### [YOUR GOAL]
Repeat the whole listing exactly.
Begin
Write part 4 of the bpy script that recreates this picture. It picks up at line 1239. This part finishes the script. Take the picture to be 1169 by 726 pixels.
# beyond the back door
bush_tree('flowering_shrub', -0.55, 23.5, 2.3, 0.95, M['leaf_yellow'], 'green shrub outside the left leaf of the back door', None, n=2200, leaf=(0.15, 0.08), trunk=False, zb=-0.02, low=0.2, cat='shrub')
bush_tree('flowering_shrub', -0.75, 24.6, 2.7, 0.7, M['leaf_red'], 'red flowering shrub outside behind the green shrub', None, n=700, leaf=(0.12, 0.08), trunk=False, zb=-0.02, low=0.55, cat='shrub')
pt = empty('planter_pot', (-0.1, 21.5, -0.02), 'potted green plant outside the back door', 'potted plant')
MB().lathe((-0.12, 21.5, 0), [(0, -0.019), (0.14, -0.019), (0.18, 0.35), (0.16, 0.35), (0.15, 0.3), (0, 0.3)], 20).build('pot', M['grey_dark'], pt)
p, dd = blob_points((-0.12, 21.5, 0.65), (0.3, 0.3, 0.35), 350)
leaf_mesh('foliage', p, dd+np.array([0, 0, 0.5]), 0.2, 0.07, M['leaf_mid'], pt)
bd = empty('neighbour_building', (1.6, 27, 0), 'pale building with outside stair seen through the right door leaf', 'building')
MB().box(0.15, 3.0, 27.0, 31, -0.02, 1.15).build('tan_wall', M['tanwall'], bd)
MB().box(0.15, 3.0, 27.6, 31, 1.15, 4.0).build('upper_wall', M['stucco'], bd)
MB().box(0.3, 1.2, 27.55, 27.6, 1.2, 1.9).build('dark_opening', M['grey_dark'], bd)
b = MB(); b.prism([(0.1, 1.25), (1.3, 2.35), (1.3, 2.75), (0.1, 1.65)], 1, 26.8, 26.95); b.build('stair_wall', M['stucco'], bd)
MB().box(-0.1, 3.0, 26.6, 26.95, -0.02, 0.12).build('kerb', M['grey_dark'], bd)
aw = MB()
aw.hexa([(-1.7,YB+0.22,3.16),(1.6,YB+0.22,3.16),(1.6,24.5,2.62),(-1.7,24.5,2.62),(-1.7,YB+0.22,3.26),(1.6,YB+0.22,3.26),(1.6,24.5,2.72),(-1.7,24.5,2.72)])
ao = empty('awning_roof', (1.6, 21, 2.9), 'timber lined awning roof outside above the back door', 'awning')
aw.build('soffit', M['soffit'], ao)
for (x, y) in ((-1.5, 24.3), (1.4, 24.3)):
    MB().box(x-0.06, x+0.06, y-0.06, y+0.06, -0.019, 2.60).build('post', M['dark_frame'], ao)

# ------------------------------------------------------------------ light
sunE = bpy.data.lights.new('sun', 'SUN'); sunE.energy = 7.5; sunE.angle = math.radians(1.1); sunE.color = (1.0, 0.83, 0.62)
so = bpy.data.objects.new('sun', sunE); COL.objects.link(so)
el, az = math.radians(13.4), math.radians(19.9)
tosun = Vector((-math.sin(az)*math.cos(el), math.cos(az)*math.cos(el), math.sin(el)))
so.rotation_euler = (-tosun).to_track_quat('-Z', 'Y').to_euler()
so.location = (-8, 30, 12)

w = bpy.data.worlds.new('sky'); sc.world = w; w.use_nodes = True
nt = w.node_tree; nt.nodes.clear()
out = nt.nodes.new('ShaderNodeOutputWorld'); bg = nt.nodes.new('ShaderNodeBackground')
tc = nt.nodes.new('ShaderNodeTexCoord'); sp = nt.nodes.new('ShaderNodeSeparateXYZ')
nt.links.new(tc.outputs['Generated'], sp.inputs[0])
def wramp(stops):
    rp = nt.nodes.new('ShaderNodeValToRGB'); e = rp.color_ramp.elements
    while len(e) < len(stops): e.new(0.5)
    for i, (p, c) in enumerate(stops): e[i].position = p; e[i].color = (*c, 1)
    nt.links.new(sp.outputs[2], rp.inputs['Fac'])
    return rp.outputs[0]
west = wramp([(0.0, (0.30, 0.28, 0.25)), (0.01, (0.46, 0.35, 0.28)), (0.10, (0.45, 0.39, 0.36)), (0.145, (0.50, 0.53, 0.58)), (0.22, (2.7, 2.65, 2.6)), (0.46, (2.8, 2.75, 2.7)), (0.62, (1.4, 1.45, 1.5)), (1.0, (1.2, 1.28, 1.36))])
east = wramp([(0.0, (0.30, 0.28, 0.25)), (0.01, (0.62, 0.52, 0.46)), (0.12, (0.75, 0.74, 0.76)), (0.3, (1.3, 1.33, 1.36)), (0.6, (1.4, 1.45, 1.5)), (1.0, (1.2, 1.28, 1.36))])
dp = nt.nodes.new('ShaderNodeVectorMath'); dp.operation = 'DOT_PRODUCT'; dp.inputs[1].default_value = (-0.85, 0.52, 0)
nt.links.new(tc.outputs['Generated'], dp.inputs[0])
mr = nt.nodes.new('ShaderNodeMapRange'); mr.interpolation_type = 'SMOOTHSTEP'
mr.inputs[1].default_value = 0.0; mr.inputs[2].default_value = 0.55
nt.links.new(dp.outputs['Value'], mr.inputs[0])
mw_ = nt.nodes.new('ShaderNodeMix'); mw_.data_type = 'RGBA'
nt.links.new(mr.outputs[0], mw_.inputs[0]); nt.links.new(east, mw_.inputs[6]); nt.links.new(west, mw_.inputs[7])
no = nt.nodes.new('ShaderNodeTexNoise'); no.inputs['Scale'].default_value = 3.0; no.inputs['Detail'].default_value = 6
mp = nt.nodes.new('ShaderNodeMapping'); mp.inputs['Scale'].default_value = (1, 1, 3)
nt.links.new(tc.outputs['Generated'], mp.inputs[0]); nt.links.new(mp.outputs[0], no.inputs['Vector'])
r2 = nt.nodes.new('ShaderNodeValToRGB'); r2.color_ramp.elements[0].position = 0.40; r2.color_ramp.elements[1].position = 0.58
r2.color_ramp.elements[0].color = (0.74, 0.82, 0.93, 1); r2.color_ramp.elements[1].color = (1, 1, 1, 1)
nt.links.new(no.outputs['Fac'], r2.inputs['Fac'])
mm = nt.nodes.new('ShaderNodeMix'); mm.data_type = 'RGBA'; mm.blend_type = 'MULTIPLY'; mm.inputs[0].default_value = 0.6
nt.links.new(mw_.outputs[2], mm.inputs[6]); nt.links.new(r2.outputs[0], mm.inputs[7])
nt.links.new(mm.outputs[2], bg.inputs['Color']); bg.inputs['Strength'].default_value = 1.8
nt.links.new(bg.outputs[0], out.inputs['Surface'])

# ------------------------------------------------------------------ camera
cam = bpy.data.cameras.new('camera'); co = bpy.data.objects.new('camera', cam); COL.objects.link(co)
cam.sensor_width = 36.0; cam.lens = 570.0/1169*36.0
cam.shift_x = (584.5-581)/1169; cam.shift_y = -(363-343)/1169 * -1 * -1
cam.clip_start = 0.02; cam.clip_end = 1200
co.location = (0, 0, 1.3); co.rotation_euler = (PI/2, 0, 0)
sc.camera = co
End
### [REPLY]
Write part 4 of the bpy script that recreates this picture. It picks up at line 1239. This part finishes the script. Take the picture to be 1169 by 726 pixels.
# beyond the back door
bush_tree('flowering_shrub', -0.55, 23.5, 2.3, 0.95, M['leaf_yellow'], 'green shrub outside the left leaf of the back door', None, n=2200, leaf=(0.15, 0.08), trunk=False, zb=-0.02, low=0.2, cat='shrub')
bush_tree('flowering_shrub', -0.75, 24.6, 2.7, 0.7, M['leaf_red'], 'red flowering shrub outside behind the green shrub', None, n=700, leaf=(0.12, 0.08), trunk=False, zb=-0.02, low=0.55, cat='shrub')
pt = empty('planter_pot', (-0.1, 21.5, -0.02), 'potted green plant outside the back door', 'potted plant')
MB().lathe((-0.12, 21.5, 0), [(0, -0.019), (0.14, -0.019), (0.18, 0.35), (0.16, 0.35), (0.15, 0.3), (0, 0.3)], 20).build('pot', M['grey_dark'], pt)
p, dd = blob_points((-0.12, 21.5, 0.65), (0.3, 0.3, 0.35), 350)
leaf_mesh('foliage', p, dd+np.array([0, 0, 0.5]), 0.2, 0.07, M['leaf_mid'], pt)
bd = empty('neighbour_building', (1.6, 27, 0), 'pale building with outside stair seen through the right door leaf', 'building')
MB().box(0.15, 3.0, 27.0, 31, -0.02, 1.15).build('tan_wall', M['tanwall'], bd)
MB().box(0.15, 3.0, 27.6, 31, 1.15, 4.0).build('upper_wall', M['stucco'], bd)
MB().box(0.3, 1.2, 27.55, 27.6, 1.2, 1.9).build('dark_opening', M['grey_dark'], bd)
b = MB(); b.prism([(0.1, 1.25), (1.3, 2.35), (1.3, 2.75), (0.1, 1.65)], 1, 26.8, 26.95); b.build('stair_wall', M['stucco'], bd)
MB().box(-0.1, 3.0, 26.6, 26.95, -0.02, 0.12).build('kerb', M['grey_dark'], bd)
aw = MB()
aw.hexa([(-1.7,YB+0.22,3.16),(1.6,YB+0.22,3.16),(1.6,24.5,2.62),(-1.7,24.5,2.62),(-1.7,YB+0.22,3.26),(1.6,YB+0.22,3.26),(1.6,24.5,2.72),(-1.7,24.5,2.72)])
ao = empty('awning_roof', (1.6, 21, 2.9), 'timber lined awning roof outside above the back door', 'awning')
aw.build('soffit', M['soffit'], ao)
for (x, y) in ((-1.5, 24.3), (1.4, 24.3)):
    MB().box(x-0.06, x+0.06, y-0.06, y+0.06, -0.019, 2.60).build('post', M['dark_frame'], ao)

# ------------------------------------------------------------------ light
sunE = bpy.data.lights.new('sun', 'SUN'); sunE.energy = 7.5; sunE.angle = math.radians(1.1); sunE.color = (1.0, 0.83, 0.62)
so = bpy.data.objects.new('sun', sunE); COL.objects.link(so)
el, az = math.radians(13.4), math.radians(19.9)
tosun = Vector((-math.sin(az)*math.cos(el), math.cos(az)*math.cos(el), math.sin(el)))
so.rotation_euler = (-tosun).to_track_quat('-Z', 'Y').to_euler()
so.location = (-8, 30, 12)

w = bpy.data.worlds.new('sky'); sc.world = w; w.use_nodes = True
nt = w.node_tree; nt.nodes.clear()
out = nt.nodes.new('ShaderNodeOutputWorld'); bg = nt.nodes.new('ShaderNodeBackground')
tc = nt.nodes.new('ShaderNodeTexCoord'); sp = nt.nodes.new('ShaderNodeSeparateXYZ')
nt.links.new(tc.outputs['Generated'], sp.inputs[0])
def wramp(stops):
    rp = nt.nodes.new('ShaderNodeValToRGB'); e = rp.color_ramp.elements
    while len(e) < len(stops): e.new(0.5)
    for i, (p, c) in enumerate(stops): e[i].position = p; e[i].color = (*c, 1)
    nt.links.new(sp.outputs[2], rp.inputs['Fac'])
    return rp.outputs[0]
west = wramp([(0.0, (0.30, 0.28, 0.25)), (0.01, (0.46, 0.35, 0.28)), (0.10, (0.45, 0.39, 0.36)), (0.145, (0.50, 0.53, 0.58)), (0.22, (2.7, 2.65, 2.6)), (0.46, (2.8, 2.75, 2.7)), (0.62, (1.4, 1.45, 1.5)), (1.0, (1.2, 1.28, 1.36))])
east = wramp([(0.0, (0.30, 0.28, 0.25)), (0.01, (0.62, 0.52, 0.46)), (0.12, (0.75, 0.74, 0.76)), (0.3, (1.3, 1.33, 1.36)), (0.6, (1.4, 1.45, 1.5)), (1.0, (1.2, 1.28, 1.36))])
dp = nt.nodes.new('ShaderNodeVectorMath'); dp.operation = 'DOT_PRODUCT'; dp.inputs[1].default_value = (-0.85, 0.52, 0)
nt.links.new(tc.outputs['Generated'], dp.inputs[0])
mr = nt.nodes.new('ShaderNodeMapRange'); mr.interpolation_type = 'SMOOTHSTEP'
mr.inputs[1].default_value = 0.0; mr.inputs[2].default_value = 0.55
nt.links.new(dp.outputs['Value'], mr.inputs[0])
mw_ = nt.nodes.new('ShaderNodeMix'); mw_.data_type = 'RGBA'
nt.links.new(mr.outputs[0], mw_.inputs[0]); nt.links.new(east, mw_.inputs[6]); nt.links.new(west, mw_.inputs[7])
no = nt.nodes.new('ShaderNodeTexNoise'); no.inputs['Scale'].default_value = 3.0; no.inputs['Detail'].default_value = 6
mp = nt.nodes.new('ShaderNodeMapping'); mp.inputs['Scale'].default_value = (1, 1, 3)
nt.links.new(tc.outputs['Generated'], mp.inputs[0]); nt.links.new(mp.outputs[0], no.inputs['Vector'])
r2 = nt.nodes.new('ShaderNodeValToRGB'); r2.color_ramp.elements[0].position = 0.40; r2.color_ramp.elements[1].position = 0.58
r2.color_ramp.elements[0].color = (0.74, 0.82, 0.93, 1); r2.color_ramp.elements[1].color = (1, 1, 1, 1)
nt.links.new(no.outputs['Fac'], r2.inputs['Fac'])
mm = nt.nodes.new('ShaderNodeMix'); mm.data_type = 'RGBA'; mm.blend_type = 'MULTIPLY'; mm.inputs[0].default_value = 0.6
nt.links.new(mw_.outputs[2], mm.inputs[6]); nt.links.new(r2.outputs[0], mm.inputs[7])
nt.links.new(mm.outputs[2], bg.inputs['Color']); bg.inputs['Strength'].default_value = 1.8
nt.links.new(bg.outputs[0], out.inputs['Surface'])

# ------------------------------------------------------------------ camera
cam = bpy.data.cameras.new('camera'); co = bpy.data.objects.new('camera', cam); COL.objects.link(co)
cam.sensor_width = 36.0; cam.lens = 570.0/1169*36.0
cam.shift_x = (584.5-581)/1169; cam.shift_y = -(363-343)/1169 * -1 * -1
cam.clip_start = 0.02; cam.clip_end = 1200
co.location = (0, 0, 1.3); co.rotation_euler = (PI/2, 0, 0)
sc.camera = co